Le culte des droits de l’homme
Valentine Zuber Gallimard, « NRF », 2014, 405 p., 26 €Le sujet est important, le résultat contrasté. Valentine Zuber s’attache, dans cet ouvrage, à questionner la dimension sacrée revêtue par les droits de l’homme en étudiant plus particulièrement l’investissement quasi religieux dont la Déclaration des droits de l’homme et du citoyen fait l’objet en France. Le lecteur attendait une réflexion sur les causes de la pratique d’un « culte » « échappant au débat » (p. 362) : pourquoi les droits de l’homme sont-ils devenus cette croyance sans adversaire légitime ? On est plutôt en présence d’une description, méthodique et scrupuleuse, d’un itinéraire, celui du texte de 1789, âprement discuté, comme on sait, resté inachevé mais immédiatement devenu intouchable. L’entreprise historiographique a ceci de salutaire : elle permet de refroidir la vénération stérile d’un objet devenu totémique ; elle prévient contre les anachronismes tendant à faire du texte un « nouvel évangile » (p. 138) censé avoir posé tous les ingrédients de la recette libérale et républicaine. Les réflexions de l’auteur se font même particulièrement suggestives quand sont abordées des questions aussi centrales et actuelles que le statut de l’enseignement de la morale laïque à l’heure du pluralisme idéologique, l’enjeu du caractère universel des droits de l’homme ou celui de leur diffusion à l’échelle planétaire (la France invoquant le titre de « patrie des droits de l’homme » en guise de ressourcement virginal).
Le lecteur reste cependant sur sa faim. Certains développements sont dilatés à l’excès : la reconstitution des débats révolutionnaires sur la déclaration, la restitution de la critique des droits de l’homme après l’épisode révolutionnaire – curieusement isolée de l’analyse des débats contemporains –, le détail de l’histoire de la commémoration du bicentenaire.
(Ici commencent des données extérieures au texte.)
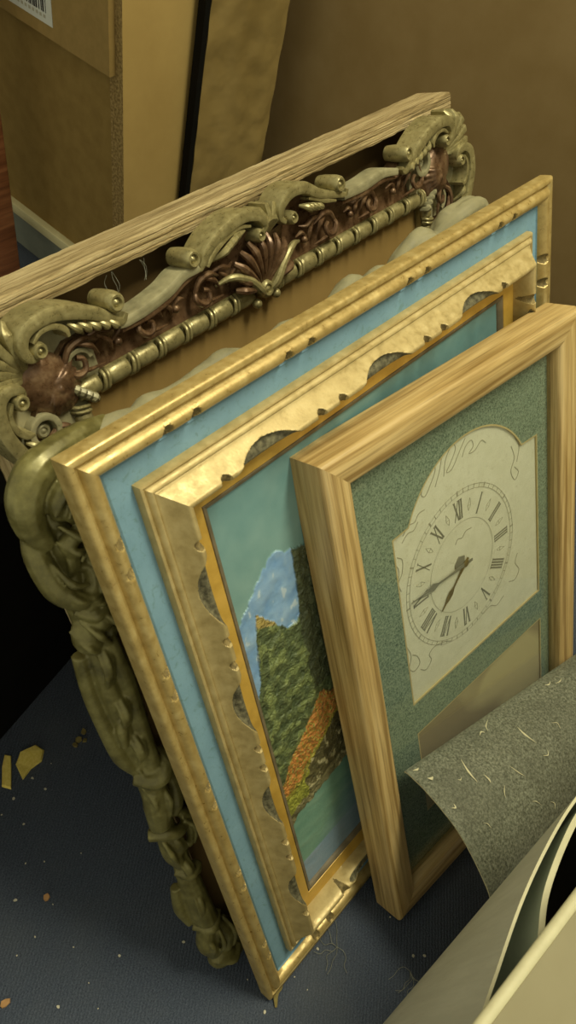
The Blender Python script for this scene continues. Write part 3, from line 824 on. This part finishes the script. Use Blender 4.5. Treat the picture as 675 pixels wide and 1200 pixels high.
g.add(V, F); field0 = g.build('copper_field', M['copper'], D)
field0.location = (DCX, DY, 0)
relief_sets = ((1, -.215, 1), (1, -.150, .8), (1, -.090, .9), (-1, .062, .9), (-1, .125, .8), (-1, .200, 1))
def relief(g, sets):
    for s, x0, sc in sets:
        def P_(*pts): return [(x0+s*a*sc, .2500+b*sc, .0100+c) for a, b, c in pts]
        g.tube(P_((-.010,.006,.002),(-.014,-.002,.004),(-.008,-.009,.005),(.000,-.008,.005),(.002,-.001,.004),(-.003,.002,.003)), [.0014,.0026,.0028,.0024,.0020,.0022], 6, 8)
        g.tube(P_((-.013,.002,.003),(-.006,.011,.004),(.006,.013,.005),(.018,.007,.003)), [.0020,.0028,.0028,.0008], 6, 8)
        g.tube(P_((.000,.011,.004),(.010,.006,.005),(.016,-.003,.003)), [.0012,.0024,.0006], 5, 8)
        g.tube(P_((.008,.012,.003),(.020,.014,.005),(.030,.010,.004),(.038,.012,.002)), [.0012,.0026,.0020,.0006], 5, 8)
        g.tube(P_((.018,.010,.003),(.026,.003,.004),(.028,-.006,.002)), [.0012,.0022,.0006], 5, 8)
        g.ball((x0+s*.034*sc, .2500-.002*sc, .0125), .0034)
        g.tube(P_((.030,.000,.002),(.038,.006,.004),(.046,.004,.003)), [.0010,.0022,.0006], 5, 8)
        g.tube(P_((-.010,-.006,.003),(.004,-.010,.004),(.020,-.012,.002)), [.0010,.0018,.0006], 5, 8)
for rp_ in relief_sets:
    g = G(); relief(g, [rp_]); g.build('leaf_relief', M['copper'], field0)
# --- rim ribbons
g = G()
g.ribbon(cut([(-.1800,.5672),(-.1721,.5668),(-.1512,.5677),(-.1284,.5716),(-.1131,.5772),(-.0981,.5775)]), [.0030,.0040,.0044,.0044,.0040,.0030], [.021,.021,.020,.020,.021,.022], 0)
rim0 = g.build('rim', M['resin_dusty'], D); rim0.location = (DCX, DY, 0); g = G()
g.ribbon(cut([(.0825,.5752),(.1166,.5738),(.1451,.576),(.1653,.5725)]), [.0035,.0044,.0042,.0032], [.022,.020,.020,.022], 0)
rim1_ = g.build('rim', M['resin_dusty'], D); rim1_.location = (DCX, DY, 0)
# copper coloured inner lip just under the rim
g = G()
g.ribbon(cut([(-.1780,.5615),(-.1512,.5617),(-.1284,.5656),(-.1131,.5712),(-.0960,.5735)]), [.0016,.0024,.0024,.0022,.0012], .0185, 0)
lip0 = g.build('copper_lip', M['copper'], D); lip0.location = (DCX, DY, 0); g = G()
g.ribbon(cut([(.0825,.5692),(.1166,.5678),(.1451,.570),(.1650,.5670)]), [.0014,.0024,.0022,.0012], .0185, 0)
lip1 = g.build('copper_lip', M['copper'], D); lip1.location = (DCX, DY, 0)
# --- centre scrolls with rolled ends
def scroll_l(g):
    g.ribbon(cut([(-.1005,.5790),(-.0967,.5768),(-.0935,.5800),(-.0877,.5867),(-.0722,.5943),(-.0475,.5992),(-.0290,.5945),(-.0215,.5850),(-.0262,.5790)]), [.0018,.0024,.0030,.0040,.0050,.0052,.0044,.0034,.0022], [.020,.022,.023,.024,.025,.026,.026,.024,.022])
    g.roll(-.1032, .5868-DY, .0078, .0250); g.roll(-.0300, .5793-DY, .0058, .0255)
    g.ribbon(cut([(-.0905,.5760),(-.0840,.5815),(-.0700,.5885),(-.0520,.5925),(-.0380,.5895)]), [.0012,.0022,.0026,.0022,.0010], .0235)
def leafy_l(g):
    for k in range(4):
        t = k/3; a = (-.0800+.016*t, .5760+.003*t-DY); b = (-.0700+.014*t, .5810+.006*t-DY); c = (-.0560+.012*t, .5870-DY+.001*t)
        g.tube([(a[0], a[1], .016), (b[0], b[1], .0235), (c[0], c[1], .021)], [.0012, .0032, .0012], 5, 8)
def scroll_r(g):
    g.ribbon(cut([(.0880,.5800),(.0845,.5762),(.0747,.5790),(.0600,.5838),(.0472,.5889),(.0295,.5985),(.0130,.5998),(.0010,.5935),(-.0015,.5845),(.0040,.5785)]), [.0018,.0022,.0028,.0036,.0044,.0052,.0050,.0042,.0032,.0020], [.022,.022,.022,.023,.024,.026,.026,.025,.023,.022])
    g.roll(.0765, .5872-DY, .0078, .0250); g.roll(.0112, .5800-DY, .0058, .0255)
    g.ribbon(cut([(.0350,.5880),(.0430,.5860),(.0560,.5800),(.0700,.5755)]), [.0010,.0022,.0024,.0010], .0225)
def leafy_r(g):
    for k in range(4):
        t = k/3
        g.tube([(.0260+.012*t, .5850-.002*t-DY, .018), (.0330+.014*t, .5810-.003*t-DY, .0235), (.0420+.015*t, .5740-DY, .017)], [.0012, .0032, .0010], 5, 8)
g = G(); scroll_l(g); s0 = g.build('centre_scroll', M['resin'], D); s0.location = (DCX, DY, 0)
g = G(); leafy_l(g); x_ = g.build('leaf_edge', M['resin'], s0)
g = G(); scroll_r(g); s1 = g.build('centre_scroll', M['resin'], D); s1.location = (DCX, DY, 0)
g = G(); leafy_r(g); x_ = g.build('leaf_edge', M['resin'], s1)
# plume between the scrolls
g = G()
for k in range(5):
    a = -.55+.27*k
    bx_, by_ = -.0120, .5740-DY
    g.ribbon([(bx_, by_), (bx_+math.sin(a)*.012, by_+math.cos(a)*.012), (bx_+math.sin(a*1.3)*.026, by_+math.cos(a*1.3)*.025)], [.0010, .0030, .0020], [.014, .022, .019])
p0 = g.build('plume', M['resin'], D); p0.location = (DCX, DY, 0)
# --- shell
g = G(); sx, sy = -.0265, .5330-DY
for k in range(11):
    a = -1.25+k*.25; L = .044 if abs(a) < .9 else .036
    g.tube([(sx+math.sin(a)*.007, sy+math.cos(a)*.007, .014), (sx+math.sin(a)*L*.45, sy+math.cos(a)*L*.45, .0185), (sx+math.sin(a)*L*.8, sy+math.cos(a)*L*.8, .0200), (sx+math.sin(a)*L, sy+math.cos(a)*L, .0150)], [.0010, .0022, .0036, .0022], 5, 8)
sh0 = g.build('shell', M['copper'], D); sh0.location = (DCX, DY, 0)
g = G()
for s in (-1, 1):
    g.tube([(sx+s*.003, sy-.004, .012), (sx+s*.010, sy+.003, .0185), (sx+s*.022, sy+.016, .0200), (sx+s*.038, sy+.024, .0175), (sx+s*.052, sy+.022, .0120)], [.0030, .0042, .0036, .0030, .0012], 6, 9)
g.roll(sx, sy, .0078, .0185); g.ball((sx-.012, sy-.009, .013), .0042); g.ball((sx+.012, sy-.009, .013), .0042)
x_ = g.build('shell_base', M['resin'], sh0)
# --- beading
g = G(); xs_ = -.2140
while xs_ < .212:
    if abs(xs_-sx) > .014:
        g.tube([(xs_-.0102, .2255, .0072), (xs_-.0088, .2255, .0072), (xs_, .2255, .0072), (xs_+.0088, .2255, .0072), (xs_+.0102, .2255, .0072)], [.0045, .0074, .0080, .0074, .0045], 3, 12, flat=.82)
    for d in (.0118, .0155):
        if abs(xs_+d-sx) > .016: g.tube([(xs_+d-.0022, .2183, .0080), (xs_+d-.0008, .2215, .0132), (xs_+d+.0012, .2295, .0132), (xs_+d+.0022, .2330, .0080)], .0015, 4, 8)
    xs_ += .0277
g.plate([(-.2175,.2175),(.2175,.2175),(.2340,.2340),(-.2340,.2340)], 0, .0062)
be0 = g.build('beading', M['resin'], D); be0.location = (DCX, DY, 0)
# --- corner ornament (top left), local about the frame centre
def corner_scrolls(g, side):
    def c2(P_):
        P_ = [(x, y-DY) for x, y in P_]
        return P_ if side == 0 else [(-y, -x) for x, y in P_]
    g.ribbon(c2([(-.2455,.5765),(-.2510,.5745),(-.2560,.5775),(-.2580,.5861),(-.2516,.5950),(-.2343,.5975),(-.2155,.5925),(-.1973,.5832),(-.1857,.5740),(-.1776,.5690),(-.1725,.5735)]), [.0016,.0026,.0034,.0044,.0052,.0056,.0056,.0050,.0040,.0030,.0018], [.022,.023,.025,.026,.027,.027,.026,.025,.023,.022,.022])
    g.ribbon(c2([(-.2500,.5850),(-.2425,.5895),(-.2326,.5895),(-.2245,.5840),(-.2235,.5785)]), [.0010,.0018,.0024,.0022,.0012], .0250)
    for (a, r) in (((-.2470,.5785), .0062), ((-.1800,.5845), .0078)):
        p = c2([a])[0]; g.roll(p[0], p[1], r, .0262)
def corner_leaves(g, side):
    def c2(P_):
        P_ = [(x, y-DY, z) for x, y, z in P_]
        return P_ if side == 0 else [(-y, -x, z) for x, y, z in P_]
    for k in range(5):
        t = k/4
        g.tube(c2([(-.2200+.030*t, .5855-.010*t, .021), (-.2150+.030*t, .5800-.010*t, .0235), (-.2080+.026*t, .5725-.006*t, .016)]), [.0012, .0030, .0010], 5, 8)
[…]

Des questions pourtant centrales sont négligées et certains auteurs oubliés : rien sur Alexis de Tocqueville et la religion du semblable, rien sur Hannah Arendt et son analyse de la Révolution française (la politique de la pitié notamment), peu de développements sur le statut de la religion civile aux États-Unis (contrepoint pourtant nécessaire à la compréhension du cas français), sur l’impact de la réflexion antitotalitaire dans le contexte intellectuel et politique hexagonal. Rien, non plus, sur la logique spécifique du droit, qui ne se limite tout de même pas à son « modèle déclaratif ». Valentine Zuber revient, à juste titre, sur le débat relatif à la valeur juridique de la déclaration qui a agité la doctrine publiciste sous la IIIe République, mais sans réserver la place qu’elle mérite à la dimension proprement juridictionnelle. Or, dans le dispositif cultuel qu’elle s’emploie à décrire, les juges pouvaient assurément prétendre à un rôle central parmi le personnel clérical. Légicentrisme oblige, ils ne l’ont pas acquis sous l’empire des lois de 1875, mais peut-être l’ont-ils conquis aujourd’hui.
L’ouvrage prend, ici ou là, les allures d’un montage de citations, toutes intéressantes, certes, mais qui empêchent le plus souvent l’auteur de prendre véritablement la parole en son nom propre. Historienne dans l’âme, Valentine Zuber reste comme émue par ses sources et s’en rend malheureusement prisonnière. Comme si elles devaient parler d’elles-mêmes sans être davantage interrogées dans leur sélection. On consultera bien sûr avec grand profit les longs et nombreux passages tirés de sources de première main. On constatera aussi que certaines sources de seconde main – d’Albert Mathiez à Christine Fauré en passant par Samuel Moyn – viennent, parfois, se substituer à l’analyse personnelle de l’auteur. La synthèse se révèle toujours intéressante et bien conduite mais le matériau mobilisé appelait davantage d’implication et de prise de risque intellectuel.
Le titre adresse finalement un faux signal au lecteur, un signal en tout cas auquel l’ouvrage ne donne pas suffisamment suite. Quel sens y a-t-il à considérer les droits de l’homme sur le mode du culte ? Les droits de l’homme viennent-ils se substituer à la religion ? À la politique ? À la politique en tant qu’elle s’est elle-même substituée à la religion ? Telle est la question posée par le sujet du livre : celle de la place et du statut de la volonté humaine dans la politique moderne. La volonté politique, telle que la Révolution française l’a incarnée, est née avec son anticorps de résistance face aux excès potentiels du volontarisme. Peut-être est-ce pour qualifier cette limitation qu’il faudrait parler de religion, beaucoup plus que de « culte ».